Terutama setelah CFO raksasa smartphone Huawei, Meng Wanzhou, ditangkap di Kanada tahun lalu atas perintah pemerintah AS.
“Kebijakan Trump atas larangan terhadap produk Huawei, memicu lonjakan dukungan untuk Huawei,” menurut Jay Milliken, mitra senior Prophet di Hong Kong, seperti dikutip melalui Bloomberg, Kamis (19/9/2019).
Survei tahunan Prophet ini diikuti oleh 13.500 konsumer China di kota-kota besar dan membahas soal pandangan mereka terhadap lebih dari 250 merek dagang pada 27 kategori produk. Responden mengevaluasi merek yang mereka gunakan atau sedang menjadi pertimbangan untuk digunakan, kemudian menilai relevansinya berdasarkan nilai kualitas seperti inovasi, kegunaan dan ketergantungan.

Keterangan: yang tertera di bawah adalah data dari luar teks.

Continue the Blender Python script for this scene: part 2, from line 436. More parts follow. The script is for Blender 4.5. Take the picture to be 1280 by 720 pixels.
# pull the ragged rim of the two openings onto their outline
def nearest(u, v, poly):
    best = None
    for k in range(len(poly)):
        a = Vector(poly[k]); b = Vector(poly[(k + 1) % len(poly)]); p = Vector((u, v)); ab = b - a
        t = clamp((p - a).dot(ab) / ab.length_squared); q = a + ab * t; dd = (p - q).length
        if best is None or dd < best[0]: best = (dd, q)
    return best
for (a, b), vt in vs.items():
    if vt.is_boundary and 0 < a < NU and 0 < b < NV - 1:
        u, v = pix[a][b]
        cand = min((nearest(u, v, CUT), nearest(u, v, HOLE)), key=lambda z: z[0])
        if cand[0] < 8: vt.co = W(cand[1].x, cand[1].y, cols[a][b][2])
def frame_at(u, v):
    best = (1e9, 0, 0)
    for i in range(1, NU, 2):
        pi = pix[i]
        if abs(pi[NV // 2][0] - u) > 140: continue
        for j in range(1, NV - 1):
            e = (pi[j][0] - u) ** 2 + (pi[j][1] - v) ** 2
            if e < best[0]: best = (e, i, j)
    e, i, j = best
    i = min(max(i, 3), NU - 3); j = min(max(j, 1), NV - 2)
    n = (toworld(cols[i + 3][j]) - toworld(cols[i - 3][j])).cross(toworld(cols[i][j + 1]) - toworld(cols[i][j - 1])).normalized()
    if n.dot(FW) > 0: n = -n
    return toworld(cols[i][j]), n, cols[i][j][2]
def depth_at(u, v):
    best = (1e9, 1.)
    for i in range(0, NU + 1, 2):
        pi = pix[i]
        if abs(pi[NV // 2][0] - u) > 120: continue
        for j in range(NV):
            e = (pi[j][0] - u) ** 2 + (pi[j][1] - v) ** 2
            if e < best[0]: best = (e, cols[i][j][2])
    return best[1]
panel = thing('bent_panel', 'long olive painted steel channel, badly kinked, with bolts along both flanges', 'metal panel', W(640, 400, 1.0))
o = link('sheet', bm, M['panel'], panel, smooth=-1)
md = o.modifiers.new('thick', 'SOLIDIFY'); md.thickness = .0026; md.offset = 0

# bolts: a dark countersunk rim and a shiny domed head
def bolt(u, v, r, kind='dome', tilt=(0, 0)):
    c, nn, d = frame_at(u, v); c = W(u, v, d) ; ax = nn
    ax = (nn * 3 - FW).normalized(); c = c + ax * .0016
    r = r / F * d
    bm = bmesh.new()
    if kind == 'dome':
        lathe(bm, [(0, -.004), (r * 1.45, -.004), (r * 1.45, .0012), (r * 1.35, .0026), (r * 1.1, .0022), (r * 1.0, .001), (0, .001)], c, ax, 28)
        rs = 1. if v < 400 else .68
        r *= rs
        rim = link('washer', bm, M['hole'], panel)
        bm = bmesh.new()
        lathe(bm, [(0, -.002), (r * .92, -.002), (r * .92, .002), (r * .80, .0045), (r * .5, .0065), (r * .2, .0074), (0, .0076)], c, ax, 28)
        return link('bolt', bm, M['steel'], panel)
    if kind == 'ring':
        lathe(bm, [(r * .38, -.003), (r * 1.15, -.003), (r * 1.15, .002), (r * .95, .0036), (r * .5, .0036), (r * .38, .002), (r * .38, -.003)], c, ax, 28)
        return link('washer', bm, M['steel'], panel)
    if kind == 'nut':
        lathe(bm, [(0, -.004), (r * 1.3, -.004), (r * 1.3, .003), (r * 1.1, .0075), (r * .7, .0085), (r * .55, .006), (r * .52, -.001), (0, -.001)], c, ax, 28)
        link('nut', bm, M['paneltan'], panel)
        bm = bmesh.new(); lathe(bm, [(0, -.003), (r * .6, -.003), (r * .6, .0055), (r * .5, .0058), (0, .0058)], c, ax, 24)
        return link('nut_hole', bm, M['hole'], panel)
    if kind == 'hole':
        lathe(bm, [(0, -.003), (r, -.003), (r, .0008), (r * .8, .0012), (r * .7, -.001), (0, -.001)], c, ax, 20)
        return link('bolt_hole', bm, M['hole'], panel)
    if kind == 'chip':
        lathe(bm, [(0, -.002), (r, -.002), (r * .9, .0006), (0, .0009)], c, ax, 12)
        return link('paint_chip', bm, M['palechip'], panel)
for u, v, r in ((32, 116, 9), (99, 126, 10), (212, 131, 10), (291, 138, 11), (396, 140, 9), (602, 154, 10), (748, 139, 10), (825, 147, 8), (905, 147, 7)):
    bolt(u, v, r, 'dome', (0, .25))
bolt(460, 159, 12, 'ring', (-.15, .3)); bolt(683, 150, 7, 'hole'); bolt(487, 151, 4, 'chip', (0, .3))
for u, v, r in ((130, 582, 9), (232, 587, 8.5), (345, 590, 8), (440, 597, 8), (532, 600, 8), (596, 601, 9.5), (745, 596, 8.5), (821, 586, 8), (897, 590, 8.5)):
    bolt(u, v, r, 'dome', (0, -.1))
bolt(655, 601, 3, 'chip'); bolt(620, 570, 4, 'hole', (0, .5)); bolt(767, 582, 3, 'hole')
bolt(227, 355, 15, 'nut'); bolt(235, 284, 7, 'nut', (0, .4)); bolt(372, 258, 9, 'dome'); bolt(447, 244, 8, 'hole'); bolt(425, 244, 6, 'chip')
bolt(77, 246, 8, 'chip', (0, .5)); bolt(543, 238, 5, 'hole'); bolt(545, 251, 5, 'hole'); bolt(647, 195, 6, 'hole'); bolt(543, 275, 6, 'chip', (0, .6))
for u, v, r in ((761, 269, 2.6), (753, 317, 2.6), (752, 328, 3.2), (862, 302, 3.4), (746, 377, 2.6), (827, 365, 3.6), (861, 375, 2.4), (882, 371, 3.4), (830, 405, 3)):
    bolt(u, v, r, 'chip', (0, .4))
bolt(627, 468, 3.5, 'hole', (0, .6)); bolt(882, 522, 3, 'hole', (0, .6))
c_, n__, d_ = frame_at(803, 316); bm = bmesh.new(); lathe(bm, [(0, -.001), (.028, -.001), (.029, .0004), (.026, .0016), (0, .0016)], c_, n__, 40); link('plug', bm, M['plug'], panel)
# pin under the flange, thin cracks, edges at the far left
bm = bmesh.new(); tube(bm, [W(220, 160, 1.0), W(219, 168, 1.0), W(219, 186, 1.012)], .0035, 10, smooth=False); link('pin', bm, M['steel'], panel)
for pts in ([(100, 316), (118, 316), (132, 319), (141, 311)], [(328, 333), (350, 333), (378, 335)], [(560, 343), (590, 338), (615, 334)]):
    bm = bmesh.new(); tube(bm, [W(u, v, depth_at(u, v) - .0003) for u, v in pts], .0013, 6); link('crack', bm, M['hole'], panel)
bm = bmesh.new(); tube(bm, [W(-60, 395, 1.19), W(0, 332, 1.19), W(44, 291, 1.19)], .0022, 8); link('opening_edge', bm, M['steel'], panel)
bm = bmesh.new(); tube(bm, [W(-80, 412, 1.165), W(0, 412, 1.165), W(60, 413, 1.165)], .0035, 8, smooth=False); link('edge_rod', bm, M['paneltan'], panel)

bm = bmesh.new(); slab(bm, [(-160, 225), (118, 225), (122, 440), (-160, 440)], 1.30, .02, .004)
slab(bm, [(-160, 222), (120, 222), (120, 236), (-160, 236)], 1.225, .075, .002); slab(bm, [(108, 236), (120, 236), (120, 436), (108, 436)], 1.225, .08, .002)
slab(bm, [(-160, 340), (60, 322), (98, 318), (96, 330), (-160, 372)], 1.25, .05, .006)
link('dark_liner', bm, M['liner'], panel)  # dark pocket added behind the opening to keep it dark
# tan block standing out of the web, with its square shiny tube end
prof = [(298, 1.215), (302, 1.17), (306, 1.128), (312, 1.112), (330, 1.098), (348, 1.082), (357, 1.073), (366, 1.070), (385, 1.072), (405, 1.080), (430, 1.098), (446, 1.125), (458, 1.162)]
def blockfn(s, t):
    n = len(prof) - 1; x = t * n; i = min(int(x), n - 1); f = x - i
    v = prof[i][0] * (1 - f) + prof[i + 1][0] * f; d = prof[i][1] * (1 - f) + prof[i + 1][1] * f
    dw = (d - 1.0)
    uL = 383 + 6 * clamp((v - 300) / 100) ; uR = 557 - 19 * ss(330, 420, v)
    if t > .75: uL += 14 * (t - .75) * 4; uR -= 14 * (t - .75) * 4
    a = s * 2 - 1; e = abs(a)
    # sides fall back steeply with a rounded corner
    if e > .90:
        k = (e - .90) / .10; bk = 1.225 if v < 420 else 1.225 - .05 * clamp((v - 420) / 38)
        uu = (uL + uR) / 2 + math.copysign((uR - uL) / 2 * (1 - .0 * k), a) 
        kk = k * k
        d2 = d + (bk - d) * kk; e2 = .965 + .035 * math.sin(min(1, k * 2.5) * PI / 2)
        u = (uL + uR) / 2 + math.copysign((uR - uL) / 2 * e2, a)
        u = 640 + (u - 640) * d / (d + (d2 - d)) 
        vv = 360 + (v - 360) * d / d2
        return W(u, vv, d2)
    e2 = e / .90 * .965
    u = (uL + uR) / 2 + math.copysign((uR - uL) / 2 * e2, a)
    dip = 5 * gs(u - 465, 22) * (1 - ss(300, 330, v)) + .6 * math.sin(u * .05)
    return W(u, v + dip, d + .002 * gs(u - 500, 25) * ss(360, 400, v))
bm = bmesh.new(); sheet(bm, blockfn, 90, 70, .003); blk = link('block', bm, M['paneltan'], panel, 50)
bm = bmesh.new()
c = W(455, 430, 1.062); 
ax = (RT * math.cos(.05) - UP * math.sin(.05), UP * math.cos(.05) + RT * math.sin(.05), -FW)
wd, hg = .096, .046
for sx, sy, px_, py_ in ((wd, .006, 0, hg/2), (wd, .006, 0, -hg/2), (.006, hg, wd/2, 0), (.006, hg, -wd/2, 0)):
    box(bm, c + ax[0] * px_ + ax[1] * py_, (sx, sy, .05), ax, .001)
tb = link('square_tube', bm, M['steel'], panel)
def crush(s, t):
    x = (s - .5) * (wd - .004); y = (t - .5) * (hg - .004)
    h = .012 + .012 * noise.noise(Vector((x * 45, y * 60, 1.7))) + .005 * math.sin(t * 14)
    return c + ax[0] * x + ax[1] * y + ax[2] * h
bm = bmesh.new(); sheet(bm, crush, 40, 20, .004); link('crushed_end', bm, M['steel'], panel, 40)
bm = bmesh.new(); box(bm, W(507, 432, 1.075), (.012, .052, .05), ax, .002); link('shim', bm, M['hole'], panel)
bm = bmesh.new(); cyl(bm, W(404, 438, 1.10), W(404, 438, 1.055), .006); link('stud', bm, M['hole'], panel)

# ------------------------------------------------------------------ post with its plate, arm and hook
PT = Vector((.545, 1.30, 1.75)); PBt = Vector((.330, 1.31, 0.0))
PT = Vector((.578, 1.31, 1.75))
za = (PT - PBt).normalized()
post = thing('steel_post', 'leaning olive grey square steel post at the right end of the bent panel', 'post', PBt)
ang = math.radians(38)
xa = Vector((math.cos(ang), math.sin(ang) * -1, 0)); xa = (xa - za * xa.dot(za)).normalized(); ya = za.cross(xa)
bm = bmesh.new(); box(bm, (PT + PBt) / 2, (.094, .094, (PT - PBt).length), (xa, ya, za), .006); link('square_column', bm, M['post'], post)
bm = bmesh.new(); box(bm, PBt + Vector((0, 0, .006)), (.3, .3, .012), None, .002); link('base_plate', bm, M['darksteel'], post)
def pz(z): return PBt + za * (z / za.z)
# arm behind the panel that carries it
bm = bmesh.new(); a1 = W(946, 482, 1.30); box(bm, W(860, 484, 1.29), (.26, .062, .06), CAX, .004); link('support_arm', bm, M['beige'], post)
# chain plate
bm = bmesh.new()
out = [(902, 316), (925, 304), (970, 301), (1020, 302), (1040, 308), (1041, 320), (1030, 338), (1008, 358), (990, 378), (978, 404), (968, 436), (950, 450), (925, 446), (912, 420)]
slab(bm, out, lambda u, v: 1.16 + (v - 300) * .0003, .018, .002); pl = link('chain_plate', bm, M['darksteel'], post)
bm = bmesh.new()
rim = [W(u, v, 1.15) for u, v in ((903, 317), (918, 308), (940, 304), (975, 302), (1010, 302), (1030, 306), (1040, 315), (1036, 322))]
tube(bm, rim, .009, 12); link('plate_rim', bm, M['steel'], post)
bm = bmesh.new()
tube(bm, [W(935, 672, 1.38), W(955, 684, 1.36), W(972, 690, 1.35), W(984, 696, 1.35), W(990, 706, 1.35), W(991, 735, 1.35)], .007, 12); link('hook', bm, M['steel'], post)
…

“Ada banyak jenis pembelian berdasar nilai nasionalistis dalam kategori itu, karena konsumen China menafsirkan apa yang terjadi pada Huawei sebagai serangan terhadap China,” kata Milliken.
Patriotisme juga membantu mendorong munculnya merek-merek China lainnya. Pembuat pakaian olahraga, Li Ning Co., masuk ke dalam peringkat 40 teratas untuk pertama kalinya, menjadi peringkat ke-34, hanya dua posisi di belakang pemimpin pasar, Nike Inc.
Dinamai setelah pendirinya, seorang pesenam terkenal, Li Ning memanfaatkan sentimen nasionalistis konsumen China dengan peluncuran koleksi Li-Ning China tahun lalu di New York Fashion Week yang banyak menggunakan warna merah dan kuning, warna nasional China.